(2 of 4)
As one of 13 black students at a newly desegregated Alabama high school in 1965, Delores Boyd gave a lot of thought to the civil rights movement and her place in it: "I had a sense that the law had a very significant role in whether the movement would fail or succeed." The daughter of a subsistence farmer whose eight children all went to college, she was no star at the University of Virginia Law School. "But I survived and I learned," says Boyd.
After winning a coveted one-year clerkship with a federal appeals court judge, the young lawyer could not get an offer at a black firm she approached in Montgomery; "sexism," she suspects. So she went into partnership with a white male, and when few took her very seriously, she turned on the charm. "I believe one gets more done," she says, "if the approach is down-home country manners."
Boyd did not shy away from tough cases. In one she helped white professors win a discrimination suit against predominantly black Alabama State University, ruffling some feathers in the black community. Boyd is fondest of civil liberties suits, but her heavy caseload also includes criminal, personal injury and domestic relations trial work. She is known as a hardworking, aggressive opponent in court. "She doesn't lose her cool, whether a case is going for or against her," says U.S. Appeals Court Judge Frank Johnson. As a result, Boyd, 33, is now taken very seriously indeed. "Word gets around," says U.S. District Judge Truman Hobbs. "She has arrived and can expect to go as far as she wants."
"A LOT OF THEATER"
Early in her career, fledgling Attorney Rikki Klieman made a major mistake. She failed to prepare fully for a simple bail hearing, thinking that her friendship with the opposing lawyer would help her win. She lost. "I learned then," she recalls, "never, ever to walk into a courtroom without knowing everything I could possibly know about my case." Today Klieman, 35, is among Boston's best defense lawyers, in charge of the criminal trial division at the city's prestigious firm of Choate, Hall & Stewart. Says one of the city's top criminal lawyers, Joseph Balliro: "She's a superstar."

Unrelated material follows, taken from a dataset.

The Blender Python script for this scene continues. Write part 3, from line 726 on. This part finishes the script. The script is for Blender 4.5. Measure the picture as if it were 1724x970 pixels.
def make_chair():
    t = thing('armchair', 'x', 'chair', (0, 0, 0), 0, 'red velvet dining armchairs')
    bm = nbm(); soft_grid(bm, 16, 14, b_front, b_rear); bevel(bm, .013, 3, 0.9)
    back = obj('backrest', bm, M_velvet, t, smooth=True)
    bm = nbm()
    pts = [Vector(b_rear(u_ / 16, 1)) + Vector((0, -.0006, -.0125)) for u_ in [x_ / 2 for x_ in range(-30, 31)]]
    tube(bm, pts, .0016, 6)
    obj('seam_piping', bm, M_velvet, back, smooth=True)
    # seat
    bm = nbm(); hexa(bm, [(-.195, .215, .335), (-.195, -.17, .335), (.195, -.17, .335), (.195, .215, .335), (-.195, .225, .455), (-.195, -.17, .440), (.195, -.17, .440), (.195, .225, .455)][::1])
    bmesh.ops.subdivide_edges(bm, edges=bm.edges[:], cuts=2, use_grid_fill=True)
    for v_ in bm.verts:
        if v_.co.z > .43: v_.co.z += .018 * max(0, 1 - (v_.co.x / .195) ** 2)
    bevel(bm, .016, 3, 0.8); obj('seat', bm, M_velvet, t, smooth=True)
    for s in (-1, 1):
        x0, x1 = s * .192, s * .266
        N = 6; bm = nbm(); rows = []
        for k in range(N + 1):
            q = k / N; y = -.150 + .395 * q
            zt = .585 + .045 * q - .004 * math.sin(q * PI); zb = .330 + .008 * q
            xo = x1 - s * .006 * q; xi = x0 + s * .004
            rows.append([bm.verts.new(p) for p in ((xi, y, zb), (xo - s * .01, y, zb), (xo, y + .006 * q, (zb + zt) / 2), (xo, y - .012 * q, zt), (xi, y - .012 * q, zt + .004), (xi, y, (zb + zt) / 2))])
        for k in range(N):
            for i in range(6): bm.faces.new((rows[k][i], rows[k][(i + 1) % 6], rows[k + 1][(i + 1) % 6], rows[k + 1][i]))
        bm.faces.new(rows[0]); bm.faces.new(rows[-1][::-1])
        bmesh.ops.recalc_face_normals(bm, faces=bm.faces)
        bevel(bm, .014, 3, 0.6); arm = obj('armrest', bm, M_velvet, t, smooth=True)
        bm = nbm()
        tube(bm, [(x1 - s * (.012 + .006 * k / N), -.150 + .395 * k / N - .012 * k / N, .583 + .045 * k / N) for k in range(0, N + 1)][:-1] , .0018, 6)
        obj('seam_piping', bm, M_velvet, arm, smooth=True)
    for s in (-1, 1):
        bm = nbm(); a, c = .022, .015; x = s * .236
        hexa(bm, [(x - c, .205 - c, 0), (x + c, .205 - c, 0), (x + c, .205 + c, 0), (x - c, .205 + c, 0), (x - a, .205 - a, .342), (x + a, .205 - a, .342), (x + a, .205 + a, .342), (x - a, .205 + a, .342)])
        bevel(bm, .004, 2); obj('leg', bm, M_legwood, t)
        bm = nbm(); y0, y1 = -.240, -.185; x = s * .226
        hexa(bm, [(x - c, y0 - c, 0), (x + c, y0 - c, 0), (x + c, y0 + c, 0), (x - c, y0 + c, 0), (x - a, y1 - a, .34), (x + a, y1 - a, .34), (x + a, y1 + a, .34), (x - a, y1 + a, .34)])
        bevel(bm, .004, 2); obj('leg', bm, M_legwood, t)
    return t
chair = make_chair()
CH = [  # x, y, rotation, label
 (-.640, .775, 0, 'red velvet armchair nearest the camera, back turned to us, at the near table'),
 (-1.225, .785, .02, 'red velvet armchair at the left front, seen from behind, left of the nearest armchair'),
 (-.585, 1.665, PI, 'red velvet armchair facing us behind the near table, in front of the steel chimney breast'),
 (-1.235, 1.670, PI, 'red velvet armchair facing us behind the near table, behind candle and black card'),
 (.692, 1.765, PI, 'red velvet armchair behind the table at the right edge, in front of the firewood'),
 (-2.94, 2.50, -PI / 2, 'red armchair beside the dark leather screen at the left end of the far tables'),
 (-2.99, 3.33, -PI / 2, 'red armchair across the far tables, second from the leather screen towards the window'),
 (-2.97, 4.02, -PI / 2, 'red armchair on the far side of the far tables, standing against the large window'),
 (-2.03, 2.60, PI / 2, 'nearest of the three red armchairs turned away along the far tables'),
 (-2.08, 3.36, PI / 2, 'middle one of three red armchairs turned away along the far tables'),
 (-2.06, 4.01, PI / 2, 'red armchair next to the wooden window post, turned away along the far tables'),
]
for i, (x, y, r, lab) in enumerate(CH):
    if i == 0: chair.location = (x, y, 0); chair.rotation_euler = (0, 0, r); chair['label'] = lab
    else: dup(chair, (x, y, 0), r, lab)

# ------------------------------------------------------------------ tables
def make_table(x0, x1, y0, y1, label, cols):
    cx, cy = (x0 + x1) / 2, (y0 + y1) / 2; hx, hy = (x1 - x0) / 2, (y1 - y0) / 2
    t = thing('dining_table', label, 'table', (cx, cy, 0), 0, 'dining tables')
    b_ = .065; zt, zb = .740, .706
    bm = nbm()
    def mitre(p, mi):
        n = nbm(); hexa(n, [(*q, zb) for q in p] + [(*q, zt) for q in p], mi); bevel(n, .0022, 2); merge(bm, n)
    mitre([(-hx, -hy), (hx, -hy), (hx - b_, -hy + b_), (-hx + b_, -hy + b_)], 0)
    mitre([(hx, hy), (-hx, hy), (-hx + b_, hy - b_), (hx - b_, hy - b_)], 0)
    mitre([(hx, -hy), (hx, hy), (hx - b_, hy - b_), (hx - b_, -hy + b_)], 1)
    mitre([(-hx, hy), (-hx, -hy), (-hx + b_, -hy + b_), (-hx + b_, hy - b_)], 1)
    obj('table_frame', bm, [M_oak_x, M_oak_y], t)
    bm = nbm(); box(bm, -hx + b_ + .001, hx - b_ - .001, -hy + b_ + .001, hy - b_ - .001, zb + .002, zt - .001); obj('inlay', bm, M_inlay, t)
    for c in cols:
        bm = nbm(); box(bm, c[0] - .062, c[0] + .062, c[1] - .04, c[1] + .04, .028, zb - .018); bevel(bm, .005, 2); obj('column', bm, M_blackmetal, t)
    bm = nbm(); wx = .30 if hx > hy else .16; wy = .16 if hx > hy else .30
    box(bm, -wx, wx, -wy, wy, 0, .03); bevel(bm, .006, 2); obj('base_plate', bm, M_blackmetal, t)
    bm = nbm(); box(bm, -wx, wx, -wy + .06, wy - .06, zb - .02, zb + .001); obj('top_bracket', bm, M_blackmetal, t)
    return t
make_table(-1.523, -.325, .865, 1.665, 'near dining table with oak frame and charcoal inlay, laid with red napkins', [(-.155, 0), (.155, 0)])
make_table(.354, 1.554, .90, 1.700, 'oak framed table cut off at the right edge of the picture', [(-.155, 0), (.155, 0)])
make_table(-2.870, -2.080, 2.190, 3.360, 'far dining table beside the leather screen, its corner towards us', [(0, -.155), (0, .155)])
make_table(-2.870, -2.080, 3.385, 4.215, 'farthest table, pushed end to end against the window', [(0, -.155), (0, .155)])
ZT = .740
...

From the age of four, Chicagoan Klieman had her sights on the theater. After her dreams of stardom fizzled in New York City, she remembered a professor at Northwestern University who had urged her to try law. When she said that girls did not become lawyers, he replied, "Girls don't, but women do." Klieman looked in on Manhattan's criminal courts and found that "the law is in many ways a lot of theater." After graduation from Boston University Law School and a clerkship with a federal judge, she went to work as a Massachusetts prosecutor. In 1980, in the midst of the U.S. hostage crisis, professional recognition was assured by her convictions of three youths who had killed a local Iranian college student.